Çok geç keşfettiğim için her defasında bir iç çekip sonrasında da çevremdeki herkese sık sık tavsiye ettiğim bir yazar Zeynep Kaçar…
Yalnız romanı ile kendisiyle tanıştığım Kaçar’ın kaleminin akıcılığı, yarattığı karakterlerin gerçekliği ve güçlü kurgusu beni kendisine öyle bir bağladı ki Kabuk’u bir solukta okuyuverdim. İç içe geçmiş kadınların aslında bir ailenin hikayesi. Ama bu hikâye, çokkatmanlı, çok yaralı… Üç kuşak, üç kadın, kopan bağlar, geriye dönüşler, terk edişler, kavuşmalar derken siz de bu çalkantılı aile hikayesinin içinde oradan oraya savruluyorsunuz. Bu savrulmadan sağ çıkıp derin bir nefes aldıktan sonra ise kitabın isminin derinliğinde kayboluyor insan. Sanki tüm bu çalkantılı hikâyeyi bir kelimenin içine sığdırmak gibi, çok derin bir metafor. Kendi kabuğuna çekilenlerin, kendini kabuğun içinde kendini korumak isteyenlerin, ortadan yok olmak isteyenlerin hikayesi ama en çok da içi yara almasın diye dışını sert tutanların…Bir aile trajedisinde sadece sevgi, mal mülk kalmıyor miras olarak, deliliklerini, inkarlarını da aktarıyorlar birbirine ve işte tüm bağlar buraya yavaş yavaş kopmaya başlıyor.

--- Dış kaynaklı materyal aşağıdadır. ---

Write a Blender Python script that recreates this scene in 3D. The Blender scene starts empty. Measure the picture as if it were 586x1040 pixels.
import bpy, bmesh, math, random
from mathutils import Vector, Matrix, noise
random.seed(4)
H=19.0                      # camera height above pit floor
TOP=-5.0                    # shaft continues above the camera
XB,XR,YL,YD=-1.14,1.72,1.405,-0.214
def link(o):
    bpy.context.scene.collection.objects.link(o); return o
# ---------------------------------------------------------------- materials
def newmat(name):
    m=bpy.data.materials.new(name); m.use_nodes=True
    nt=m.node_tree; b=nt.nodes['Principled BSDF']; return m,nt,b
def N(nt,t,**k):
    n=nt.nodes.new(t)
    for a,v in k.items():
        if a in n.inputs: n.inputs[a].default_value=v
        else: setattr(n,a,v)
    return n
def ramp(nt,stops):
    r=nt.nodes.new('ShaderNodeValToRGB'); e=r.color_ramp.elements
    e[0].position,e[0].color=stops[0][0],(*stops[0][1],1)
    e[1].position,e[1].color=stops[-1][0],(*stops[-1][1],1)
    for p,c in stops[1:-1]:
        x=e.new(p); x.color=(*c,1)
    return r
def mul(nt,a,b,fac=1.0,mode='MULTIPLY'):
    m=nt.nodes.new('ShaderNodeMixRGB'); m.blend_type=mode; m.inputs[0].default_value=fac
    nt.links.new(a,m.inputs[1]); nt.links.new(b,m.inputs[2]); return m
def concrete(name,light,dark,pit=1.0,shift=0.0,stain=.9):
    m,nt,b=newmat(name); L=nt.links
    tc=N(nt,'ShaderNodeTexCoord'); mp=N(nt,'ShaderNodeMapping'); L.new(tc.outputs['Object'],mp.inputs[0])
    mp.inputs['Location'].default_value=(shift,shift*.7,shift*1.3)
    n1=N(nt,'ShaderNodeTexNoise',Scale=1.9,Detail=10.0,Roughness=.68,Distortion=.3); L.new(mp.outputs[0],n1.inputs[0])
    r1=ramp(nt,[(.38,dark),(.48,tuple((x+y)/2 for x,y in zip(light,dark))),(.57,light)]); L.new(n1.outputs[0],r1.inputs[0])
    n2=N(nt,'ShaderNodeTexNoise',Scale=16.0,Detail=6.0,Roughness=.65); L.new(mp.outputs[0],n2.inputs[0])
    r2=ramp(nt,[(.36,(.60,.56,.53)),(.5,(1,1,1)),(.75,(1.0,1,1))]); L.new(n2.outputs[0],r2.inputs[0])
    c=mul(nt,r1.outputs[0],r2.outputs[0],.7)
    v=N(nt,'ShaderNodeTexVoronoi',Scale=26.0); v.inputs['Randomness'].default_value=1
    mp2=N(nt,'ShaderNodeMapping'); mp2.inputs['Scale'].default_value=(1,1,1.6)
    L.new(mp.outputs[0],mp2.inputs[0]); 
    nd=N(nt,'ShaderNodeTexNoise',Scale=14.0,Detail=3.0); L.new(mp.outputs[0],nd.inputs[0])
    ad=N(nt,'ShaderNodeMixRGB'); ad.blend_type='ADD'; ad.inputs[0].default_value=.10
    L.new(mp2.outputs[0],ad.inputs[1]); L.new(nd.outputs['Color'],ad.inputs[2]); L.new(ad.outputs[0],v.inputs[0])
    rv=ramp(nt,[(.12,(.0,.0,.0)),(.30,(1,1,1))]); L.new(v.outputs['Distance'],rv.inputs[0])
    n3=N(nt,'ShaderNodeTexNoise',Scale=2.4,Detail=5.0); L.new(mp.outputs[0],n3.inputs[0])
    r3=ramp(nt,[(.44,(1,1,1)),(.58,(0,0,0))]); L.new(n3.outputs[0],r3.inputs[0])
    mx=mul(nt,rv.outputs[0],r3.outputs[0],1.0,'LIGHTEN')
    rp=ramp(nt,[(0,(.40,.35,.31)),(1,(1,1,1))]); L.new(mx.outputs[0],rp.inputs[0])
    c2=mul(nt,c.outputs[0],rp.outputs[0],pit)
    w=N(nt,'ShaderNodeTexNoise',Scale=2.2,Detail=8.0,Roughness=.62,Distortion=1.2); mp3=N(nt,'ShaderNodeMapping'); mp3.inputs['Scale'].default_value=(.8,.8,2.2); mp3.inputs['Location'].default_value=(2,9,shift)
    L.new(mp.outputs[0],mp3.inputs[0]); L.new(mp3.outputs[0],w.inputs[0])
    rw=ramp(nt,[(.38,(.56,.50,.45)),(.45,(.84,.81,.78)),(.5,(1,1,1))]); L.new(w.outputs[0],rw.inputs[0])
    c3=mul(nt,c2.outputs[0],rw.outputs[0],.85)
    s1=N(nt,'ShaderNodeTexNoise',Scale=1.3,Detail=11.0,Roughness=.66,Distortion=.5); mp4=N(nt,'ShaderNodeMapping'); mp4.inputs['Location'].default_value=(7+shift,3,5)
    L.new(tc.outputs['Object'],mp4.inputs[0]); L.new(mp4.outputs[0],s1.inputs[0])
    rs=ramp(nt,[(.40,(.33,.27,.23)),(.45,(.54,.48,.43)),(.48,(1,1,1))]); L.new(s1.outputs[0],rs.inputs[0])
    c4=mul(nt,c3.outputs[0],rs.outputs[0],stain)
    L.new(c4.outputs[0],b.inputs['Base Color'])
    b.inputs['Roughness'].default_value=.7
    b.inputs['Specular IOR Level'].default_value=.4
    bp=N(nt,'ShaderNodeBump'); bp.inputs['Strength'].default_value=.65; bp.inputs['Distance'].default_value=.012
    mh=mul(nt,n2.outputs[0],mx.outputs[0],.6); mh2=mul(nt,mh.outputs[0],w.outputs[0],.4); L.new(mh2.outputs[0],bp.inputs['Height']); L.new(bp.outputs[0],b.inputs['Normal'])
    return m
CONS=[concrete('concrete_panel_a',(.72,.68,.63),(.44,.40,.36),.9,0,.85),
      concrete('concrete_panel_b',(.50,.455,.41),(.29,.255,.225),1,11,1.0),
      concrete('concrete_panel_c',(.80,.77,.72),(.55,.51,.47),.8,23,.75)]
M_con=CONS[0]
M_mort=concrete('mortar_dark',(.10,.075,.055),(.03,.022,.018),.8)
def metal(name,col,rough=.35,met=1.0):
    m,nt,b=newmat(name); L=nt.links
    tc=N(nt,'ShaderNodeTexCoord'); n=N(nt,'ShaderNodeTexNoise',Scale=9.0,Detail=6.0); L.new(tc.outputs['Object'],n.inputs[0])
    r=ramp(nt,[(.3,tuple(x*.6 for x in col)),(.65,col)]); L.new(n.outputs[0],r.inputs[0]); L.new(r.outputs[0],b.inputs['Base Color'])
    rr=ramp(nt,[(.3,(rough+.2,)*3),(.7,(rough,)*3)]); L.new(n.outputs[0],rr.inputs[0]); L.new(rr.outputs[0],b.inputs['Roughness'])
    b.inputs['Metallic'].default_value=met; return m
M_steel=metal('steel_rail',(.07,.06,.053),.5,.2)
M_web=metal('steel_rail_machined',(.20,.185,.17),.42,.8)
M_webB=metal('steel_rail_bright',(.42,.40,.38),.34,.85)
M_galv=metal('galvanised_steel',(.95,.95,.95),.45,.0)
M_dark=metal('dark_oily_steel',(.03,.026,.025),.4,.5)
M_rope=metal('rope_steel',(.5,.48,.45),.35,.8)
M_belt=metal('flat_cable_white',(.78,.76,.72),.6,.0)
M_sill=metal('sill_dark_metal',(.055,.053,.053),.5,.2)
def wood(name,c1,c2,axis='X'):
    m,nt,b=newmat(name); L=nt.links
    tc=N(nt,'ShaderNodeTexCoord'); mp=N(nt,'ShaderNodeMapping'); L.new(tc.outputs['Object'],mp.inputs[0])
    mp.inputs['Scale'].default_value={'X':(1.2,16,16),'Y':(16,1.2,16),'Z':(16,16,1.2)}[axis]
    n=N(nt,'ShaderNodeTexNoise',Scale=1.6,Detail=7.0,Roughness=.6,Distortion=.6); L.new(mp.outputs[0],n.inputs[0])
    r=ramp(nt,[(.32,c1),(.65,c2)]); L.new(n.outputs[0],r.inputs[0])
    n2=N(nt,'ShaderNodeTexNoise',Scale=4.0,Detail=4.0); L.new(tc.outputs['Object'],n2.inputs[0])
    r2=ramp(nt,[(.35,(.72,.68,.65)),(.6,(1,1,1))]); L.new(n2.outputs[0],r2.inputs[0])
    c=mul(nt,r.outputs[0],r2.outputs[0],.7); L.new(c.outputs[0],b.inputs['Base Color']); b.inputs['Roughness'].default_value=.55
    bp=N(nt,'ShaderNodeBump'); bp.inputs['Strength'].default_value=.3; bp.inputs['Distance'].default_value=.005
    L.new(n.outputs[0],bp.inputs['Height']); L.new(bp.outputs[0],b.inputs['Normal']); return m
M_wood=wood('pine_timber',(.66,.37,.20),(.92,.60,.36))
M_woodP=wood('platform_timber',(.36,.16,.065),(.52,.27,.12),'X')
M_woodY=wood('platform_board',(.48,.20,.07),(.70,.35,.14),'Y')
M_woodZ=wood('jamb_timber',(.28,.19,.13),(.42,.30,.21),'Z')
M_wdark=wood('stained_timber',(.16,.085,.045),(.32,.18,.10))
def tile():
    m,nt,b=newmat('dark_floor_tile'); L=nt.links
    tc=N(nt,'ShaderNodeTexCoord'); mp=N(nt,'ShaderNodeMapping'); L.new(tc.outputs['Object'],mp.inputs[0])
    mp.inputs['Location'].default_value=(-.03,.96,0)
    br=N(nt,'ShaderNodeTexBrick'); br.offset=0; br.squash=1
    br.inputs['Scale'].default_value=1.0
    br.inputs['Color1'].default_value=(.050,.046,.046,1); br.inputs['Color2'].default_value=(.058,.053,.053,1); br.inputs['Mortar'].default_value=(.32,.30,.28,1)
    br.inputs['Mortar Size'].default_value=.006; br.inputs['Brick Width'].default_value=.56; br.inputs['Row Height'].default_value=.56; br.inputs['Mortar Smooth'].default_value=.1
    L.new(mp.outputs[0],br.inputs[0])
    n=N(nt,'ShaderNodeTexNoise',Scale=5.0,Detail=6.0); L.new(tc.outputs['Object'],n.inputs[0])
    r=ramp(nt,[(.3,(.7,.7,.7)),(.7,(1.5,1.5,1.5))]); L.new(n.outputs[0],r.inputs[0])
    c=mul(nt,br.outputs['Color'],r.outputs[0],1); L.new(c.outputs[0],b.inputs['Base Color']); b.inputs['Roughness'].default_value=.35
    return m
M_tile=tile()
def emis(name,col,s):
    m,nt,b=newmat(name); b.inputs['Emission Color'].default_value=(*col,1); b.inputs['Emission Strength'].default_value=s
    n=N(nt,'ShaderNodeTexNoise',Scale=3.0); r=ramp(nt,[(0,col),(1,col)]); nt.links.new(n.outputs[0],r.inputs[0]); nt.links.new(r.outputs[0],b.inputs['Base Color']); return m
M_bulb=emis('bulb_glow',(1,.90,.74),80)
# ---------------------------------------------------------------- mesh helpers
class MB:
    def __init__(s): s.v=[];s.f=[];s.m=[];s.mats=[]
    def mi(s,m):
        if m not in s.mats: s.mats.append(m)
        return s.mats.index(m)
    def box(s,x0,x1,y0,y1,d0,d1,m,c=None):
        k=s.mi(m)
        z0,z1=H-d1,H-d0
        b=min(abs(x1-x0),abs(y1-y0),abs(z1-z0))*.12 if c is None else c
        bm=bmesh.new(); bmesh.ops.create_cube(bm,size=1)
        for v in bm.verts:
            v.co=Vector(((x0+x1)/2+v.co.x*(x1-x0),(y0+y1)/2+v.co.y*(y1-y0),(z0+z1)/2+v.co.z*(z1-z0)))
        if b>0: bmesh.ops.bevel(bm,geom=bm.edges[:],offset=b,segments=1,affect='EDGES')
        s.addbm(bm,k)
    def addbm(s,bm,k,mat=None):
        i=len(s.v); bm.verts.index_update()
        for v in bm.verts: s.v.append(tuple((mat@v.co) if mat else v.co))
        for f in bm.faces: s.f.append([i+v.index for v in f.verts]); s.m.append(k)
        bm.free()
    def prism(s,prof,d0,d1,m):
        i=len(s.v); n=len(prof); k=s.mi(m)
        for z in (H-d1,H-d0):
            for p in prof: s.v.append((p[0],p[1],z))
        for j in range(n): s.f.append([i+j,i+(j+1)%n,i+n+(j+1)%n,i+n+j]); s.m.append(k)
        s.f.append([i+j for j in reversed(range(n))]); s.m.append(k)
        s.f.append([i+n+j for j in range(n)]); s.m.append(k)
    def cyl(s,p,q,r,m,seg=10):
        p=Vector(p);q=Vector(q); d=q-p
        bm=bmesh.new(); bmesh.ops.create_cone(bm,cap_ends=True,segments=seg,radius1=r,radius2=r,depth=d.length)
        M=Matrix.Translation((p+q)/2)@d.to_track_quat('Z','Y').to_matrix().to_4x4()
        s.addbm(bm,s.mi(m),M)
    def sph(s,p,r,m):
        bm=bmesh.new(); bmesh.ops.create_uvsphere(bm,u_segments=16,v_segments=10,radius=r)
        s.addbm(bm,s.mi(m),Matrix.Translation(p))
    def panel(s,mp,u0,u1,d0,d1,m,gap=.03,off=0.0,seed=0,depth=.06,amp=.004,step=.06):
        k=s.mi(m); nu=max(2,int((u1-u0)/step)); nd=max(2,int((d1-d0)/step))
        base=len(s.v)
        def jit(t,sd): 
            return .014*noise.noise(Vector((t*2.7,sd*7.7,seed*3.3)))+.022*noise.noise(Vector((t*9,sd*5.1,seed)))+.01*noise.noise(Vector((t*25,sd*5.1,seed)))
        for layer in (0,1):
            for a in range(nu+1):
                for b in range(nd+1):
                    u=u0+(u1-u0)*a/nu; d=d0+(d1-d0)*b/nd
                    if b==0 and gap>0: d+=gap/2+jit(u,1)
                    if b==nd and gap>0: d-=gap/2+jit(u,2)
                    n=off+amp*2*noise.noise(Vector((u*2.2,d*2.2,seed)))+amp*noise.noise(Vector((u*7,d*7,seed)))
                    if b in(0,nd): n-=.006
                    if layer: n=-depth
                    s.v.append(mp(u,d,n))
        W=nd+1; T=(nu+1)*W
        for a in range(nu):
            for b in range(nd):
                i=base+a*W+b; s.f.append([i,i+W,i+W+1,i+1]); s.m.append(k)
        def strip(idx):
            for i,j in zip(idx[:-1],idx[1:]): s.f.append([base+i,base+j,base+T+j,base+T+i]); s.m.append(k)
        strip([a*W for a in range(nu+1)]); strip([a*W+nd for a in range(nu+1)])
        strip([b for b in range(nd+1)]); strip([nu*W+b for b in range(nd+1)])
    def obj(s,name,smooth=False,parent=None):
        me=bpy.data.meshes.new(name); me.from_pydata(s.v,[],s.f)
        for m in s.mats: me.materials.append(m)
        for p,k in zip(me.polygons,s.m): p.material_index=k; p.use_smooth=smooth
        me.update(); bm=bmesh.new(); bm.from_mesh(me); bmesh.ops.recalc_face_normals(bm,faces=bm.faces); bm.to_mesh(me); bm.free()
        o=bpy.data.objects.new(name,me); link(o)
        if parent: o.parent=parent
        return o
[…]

“İnkâr çok kıymetli bir savunma biçimi. Kendi bütünlüğünü. O bütünlük ne kadar yarım yamalak kırık dökük olsa da.”
Ayfer Tunç’un kitapları arasında seçim yapmak benim için o kadar zor ki… Ama günün sonunda oyum her zaman ilk göz ağrım Bir Deliler Evinin Yalan Yanlış Anlatılan Kısa Tarihi'nden yana oluyor. Tam bunu yazarken Osman ve Yeşil Peri Gecesi’ne yaptığım haksızlığa da üzülüyorum…
Bu ayın teması üzerinden giderek oyumu bu sefer Kuru Kız’dan yana kullandım. Bu son romanda eleştirilecek çok şey var kabul ediyorum ama romanın baş kahramanı sayfaların içinden çıkıp hayatımda iz bırakan, güçlü bir kadın imgesine dönüşüyor, her sayfa değişimimde ona karşı tarifsiz bir samimiyet duygusu kabarıyor içimde. Bu pasif direnişi bir yandan bana Kâtip Bartleby’i hatırlattığı için sanırım, bu kadar etkileniyorum ondan. Toplumsal normlar arasına sıkışan bireysel özgürlüklerin, Kuru Kız’ın kendini bulma çabasını, aile içi dinamikleri, toplumsal baskıyı öne çıkarırken toplumun beklentilerinin bireyler üzerindeki etkisini de derinlemesine ele alıyor. Toplumsal rollere ve normlara uymak üzerine düşünürken, Sayaka Murata’nın Kasiyer kitabını da analım…
“O zaman aynaya değil başka yere bakmalıydı, mesela dünyanın kendisine.”
Servi Nine ve Üç Güzeller romanıyla Duygu Asena Roman Ödülü’nü kazanan Arlin Çiçekçi, her iki romanında da özgün kalemiyle “iyi ki” dediklerim arasında yerini aldı. Tanışma kitabım olan Beşerbazın Marifeti masalsı bir dünyanın içine çekiyor bizi ve hikâye içinde hikâye anlatıyor. Servi Nine ve Üç Güzeller de de bizi benzer bir masalsı hikayeyle karşılıyor.
Anadolu Kültürü’nü, kadınlık meselelerimizi, günümüz sorunları çerçevesinde ele alırken yetkin Türkçe kullanımıyla bizi büyülüyor. Yapaylıktan uzak, doğal şiveler, narin bir dil ile farklı zaman ve coğrafyalardan gelen kadınları, bir servi ağacının dibinde buluşturuyor. Doğaya karşı acımasızlığımız ve kadına şiddet konularında yoğun bir eleştiri yapan Çiçekçi, bunu üst kurmaca ile bize masallar, efsaneler anlatarak yapıyor. Romanda tanıştığımız Suna karakteri ile hem bir genç kızın kendini bulma, olgunlaşma hikayesine hem de birçok kadının sesine kulak vermiş oluyoruz.
“Hayat anlardan ibaret derler ama yanılırlar, hayat aslında sonlardan ibarettir.”